At the end of it, I packed our bags and embarked upon a 4 month-long trip through South America as a single mom. By then Lulu was 10 months old. The trip had been a longtime dream of mine -- yet I never would have imagined that it would be a dream realized in the same year that I became a mother. As a broken woman who just endured the most devastating events of her life, it seemed as good a time as any to pursue an old dream. I would be damned if I let this tragedy define and ruin me. Not only did the trip turn out to be my opportunity to heal, it also became the chance to create and build a lasting relationship with my only child.

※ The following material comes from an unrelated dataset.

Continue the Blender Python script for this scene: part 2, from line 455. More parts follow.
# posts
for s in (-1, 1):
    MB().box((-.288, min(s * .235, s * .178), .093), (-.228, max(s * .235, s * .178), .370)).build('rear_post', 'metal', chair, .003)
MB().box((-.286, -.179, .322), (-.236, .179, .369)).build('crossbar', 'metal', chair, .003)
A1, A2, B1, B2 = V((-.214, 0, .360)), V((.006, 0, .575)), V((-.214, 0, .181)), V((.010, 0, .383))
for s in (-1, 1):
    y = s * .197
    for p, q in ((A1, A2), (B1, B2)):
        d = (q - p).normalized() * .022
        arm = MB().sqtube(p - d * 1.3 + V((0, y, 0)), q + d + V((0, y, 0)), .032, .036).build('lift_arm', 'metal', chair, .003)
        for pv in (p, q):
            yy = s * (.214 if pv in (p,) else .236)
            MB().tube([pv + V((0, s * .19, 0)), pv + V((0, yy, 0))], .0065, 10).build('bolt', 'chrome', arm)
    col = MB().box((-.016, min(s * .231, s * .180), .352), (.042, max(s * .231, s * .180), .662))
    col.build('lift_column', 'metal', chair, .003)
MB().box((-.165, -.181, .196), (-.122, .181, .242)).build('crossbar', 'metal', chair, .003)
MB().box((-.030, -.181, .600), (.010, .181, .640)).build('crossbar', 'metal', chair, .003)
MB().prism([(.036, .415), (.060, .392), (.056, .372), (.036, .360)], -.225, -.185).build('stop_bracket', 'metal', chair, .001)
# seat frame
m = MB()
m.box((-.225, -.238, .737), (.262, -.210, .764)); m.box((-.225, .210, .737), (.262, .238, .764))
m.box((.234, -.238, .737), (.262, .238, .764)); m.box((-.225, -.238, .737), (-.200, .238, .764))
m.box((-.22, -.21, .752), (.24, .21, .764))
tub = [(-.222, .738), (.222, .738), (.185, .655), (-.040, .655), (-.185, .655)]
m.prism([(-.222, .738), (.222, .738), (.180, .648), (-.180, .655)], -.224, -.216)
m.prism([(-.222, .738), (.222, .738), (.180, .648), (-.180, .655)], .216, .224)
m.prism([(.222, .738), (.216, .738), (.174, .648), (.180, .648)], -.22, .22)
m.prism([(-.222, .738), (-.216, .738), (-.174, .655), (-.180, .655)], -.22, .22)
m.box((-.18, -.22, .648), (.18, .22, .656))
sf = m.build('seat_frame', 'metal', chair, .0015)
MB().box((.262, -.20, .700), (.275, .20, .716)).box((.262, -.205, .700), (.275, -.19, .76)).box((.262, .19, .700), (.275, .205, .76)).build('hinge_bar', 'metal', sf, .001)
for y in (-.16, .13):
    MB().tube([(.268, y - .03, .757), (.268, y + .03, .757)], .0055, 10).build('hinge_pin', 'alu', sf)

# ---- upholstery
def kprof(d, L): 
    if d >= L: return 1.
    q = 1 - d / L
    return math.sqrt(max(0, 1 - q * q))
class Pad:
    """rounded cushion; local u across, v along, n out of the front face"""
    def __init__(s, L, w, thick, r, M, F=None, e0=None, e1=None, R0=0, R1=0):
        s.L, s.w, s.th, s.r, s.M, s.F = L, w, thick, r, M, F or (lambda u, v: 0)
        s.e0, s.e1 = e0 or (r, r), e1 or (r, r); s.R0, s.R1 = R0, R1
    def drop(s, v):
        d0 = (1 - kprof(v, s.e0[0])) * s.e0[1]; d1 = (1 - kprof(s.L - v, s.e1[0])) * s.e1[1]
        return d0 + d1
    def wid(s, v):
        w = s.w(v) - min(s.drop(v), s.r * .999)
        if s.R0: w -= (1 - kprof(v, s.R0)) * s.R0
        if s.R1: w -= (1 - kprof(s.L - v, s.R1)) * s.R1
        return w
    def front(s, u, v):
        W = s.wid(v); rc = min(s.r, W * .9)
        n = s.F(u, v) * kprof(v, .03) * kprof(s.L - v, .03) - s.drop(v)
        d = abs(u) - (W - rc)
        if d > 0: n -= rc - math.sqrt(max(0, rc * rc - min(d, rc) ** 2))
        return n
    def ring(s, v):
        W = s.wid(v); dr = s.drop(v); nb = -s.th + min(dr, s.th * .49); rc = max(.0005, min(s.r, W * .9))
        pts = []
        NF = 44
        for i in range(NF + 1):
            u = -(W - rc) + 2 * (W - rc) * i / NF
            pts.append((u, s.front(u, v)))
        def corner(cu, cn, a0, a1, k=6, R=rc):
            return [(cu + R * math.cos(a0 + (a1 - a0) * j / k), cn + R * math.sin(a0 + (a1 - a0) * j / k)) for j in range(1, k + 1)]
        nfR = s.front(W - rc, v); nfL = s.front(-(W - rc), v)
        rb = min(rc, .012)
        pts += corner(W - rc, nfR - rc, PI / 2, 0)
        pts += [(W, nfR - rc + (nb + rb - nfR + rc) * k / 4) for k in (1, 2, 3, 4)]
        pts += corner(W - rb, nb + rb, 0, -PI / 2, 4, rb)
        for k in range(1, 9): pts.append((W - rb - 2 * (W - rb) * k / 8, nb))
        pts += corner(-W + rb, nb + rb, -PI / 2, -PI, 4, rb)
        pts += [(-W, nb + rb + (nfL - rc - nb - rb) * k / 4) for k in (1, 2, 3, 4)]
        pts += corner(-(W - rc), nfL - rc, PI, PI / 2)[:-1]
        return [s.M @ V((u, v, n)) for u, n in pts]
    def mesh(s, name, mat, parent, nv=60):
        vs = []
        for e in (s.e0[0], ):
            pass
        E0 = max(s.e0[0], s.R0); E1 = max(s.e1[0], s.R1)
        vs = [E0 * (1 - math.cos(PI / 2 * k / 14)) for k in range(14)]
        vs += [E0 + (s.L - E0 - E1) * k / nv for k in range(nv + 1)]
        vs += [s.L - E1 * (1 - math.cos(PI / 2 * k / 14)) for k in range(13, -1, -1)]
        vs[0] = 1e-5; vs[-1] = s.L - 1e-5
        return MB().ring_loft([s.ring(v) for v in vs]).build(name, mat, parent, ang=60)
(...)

We first arrived in Buenos Aires, Argentina. Not knowing a soul, the two of us wandered around this beautiful city for weeks to discover its hidden corners. I was seduced by its European splendor, along with the passion of tango prevalent on its cobblestone streets and generously wide avenues. After a few weeks in Buenos Aires, we ventured onto the mountains and blue glaciers of Patagonia, and onto the jetset beaches of Uruguay. I took Lulu into the showering edges of Iguazu Waterfalls in the north, and we observed penguins in the very south, at the End of the World in Ushuaia. I reveled in one majestic landscape after another, empowered by nature's beauty that lay before me on many occasions, while at the same time looking down at the beauty that often lay asleep in a sling between my arms.

Following our adventures in Argentina, we traveled north to Brazil. We started in Brasilia, Brazil's capital, a city graced by the sensuous lines of modern-day architect Oscar Niemeyer's touch. Our 2 months in Brazil also covered many stunning, secluded beaches, vibrant cross-cultural cities, and musical delights that seduced our ears. What I remember most of Brazil however are the friendships we made during this period. Through the wonderful and hospitable people we met, I was told different stories of families -- of love, deception, broken hearts, and those of acceptance and forgiveness. Through these stories I soon understood that this foreign journey had lessons to teach that hit close to home, no matter how far from home I actually was.

Traveling has always exhilarated me as I suffered early on from wanderlust. This has not changed since I had my daughter, but traveling with a baby in tow is a different ball game. I had to coordinate her nap times with our travel schedule. I struggled to feed her without, at times, a kitchen on hand. I was challenged reading labels in foreign languages for baby products and baby food. Her bottles had to be boiled before use throughout Brazil as I was told not to trust the water. All the items that needed to be carried -- baby supplies, toys, books, etc -- and Lulu herself! She alone, who was still not ready to walk, was 20+ lbs. of weight to carry when I chose not to use a stroller.

The flip side to the difficulties of solo travel with a baby is the fact that a baby makes an instant conversation starter. Lulu was irresistible to those we encountered and although unable to yet speak a word in any language, she immediately, unknowingly had me talking with strangers. She broke the ice time and again and forced me to speak to people I would not have otherwise. On one tour after another, people remembered her name and would greet her wherever we would go. Women swiftly took to us in a protective manner, offering help and lending a hand. I felt often like the roadie to her rock star, yet in certain ways, it also felt as if Lulu was my own guardian angel.

There were challenges, yet I would do it all over again, and will. All this time alone with my daughter, traversing and seeing these spectacular countries -- my eyes fresh in experience and her eyes fresh in age -- the opportunity was and is few and far in between. We were protagonists in our own moving and cinematic film, live and in Technicolor. Never again will she be an infant, developing quickly with every new gesture, every new milestone, all in the backdrop of one striking landscape after another. It was in South America that we both experienced extraordinary things to enrich our senses, to awaken our spirits, and to open our hearts, despite our age difference. It set the stage for a lifetime of travel together, and more unique and remarkable moments to come.